Monday, February 8, 2010

Work Done Playfully

Today's Readings:

Liberating Rites – Tom F. Driver – “Ritual, Theater, and Sacrifice” – pp. 79-106

Seasons of Our Joy – Arthur Waskow – “Face to Face - Yom Kippur” – pp. 27-45

Both Tom Driver and Arthur Waskow seem to agree on the idea of ritual as “work done playfully” (Driver 99). Before reading Waskow, I had always been taught to regard Yom Kippur as the solemn, slightly depressing holiday in which I was supposed to reflect on everything I had done wrong in the past year and fix it or else. Waskow instead shows Yom Kippur as a refreshing experience in which Jews wash away their sins, bathe in the awesomeness of God, and emerge cleansed and ready for a new year. As Abraham Joshua Heschel says, “If it was in my power, I would do away with all afflictions – except for the afflictions on the bitter day of the destruction of our Temple, Tisha B’Av, for who could bear to eat on that day! – and the afflictions on the holy and awesome day, Yom Kippur, for who needs to eat on that day?” (Waskow 31). From his and Waskow’s perspective, we refrain from the luxuries of normalcy not to punish ourselves but to devote our full energy to the draining but ironically playful work of Yom Kippur.

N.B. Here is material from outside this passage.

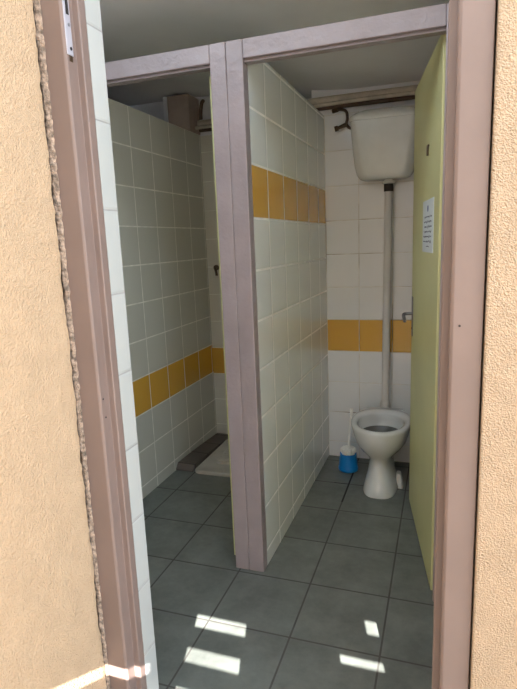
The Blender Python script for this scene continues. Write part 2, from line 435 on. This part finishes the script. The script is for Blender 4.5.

In our discussion about ritual’s playfulness, our class used words like “creativity,” “unpredictability,” “enjoyment,” “surprise,” and “adaptability.” Individuals and groups can play with the structure of ritual to add personal meaning and spirit to accomplished work. The playfulness in ritual adds to Driver’s idea of body before mind, the arising of ritual before the realization of ritual’s worth. We perform ritual, and then, through observation, we figure out ritual’s meaning for ourselves and take hold of the responsibility to transform such rituals to our own needs and desires.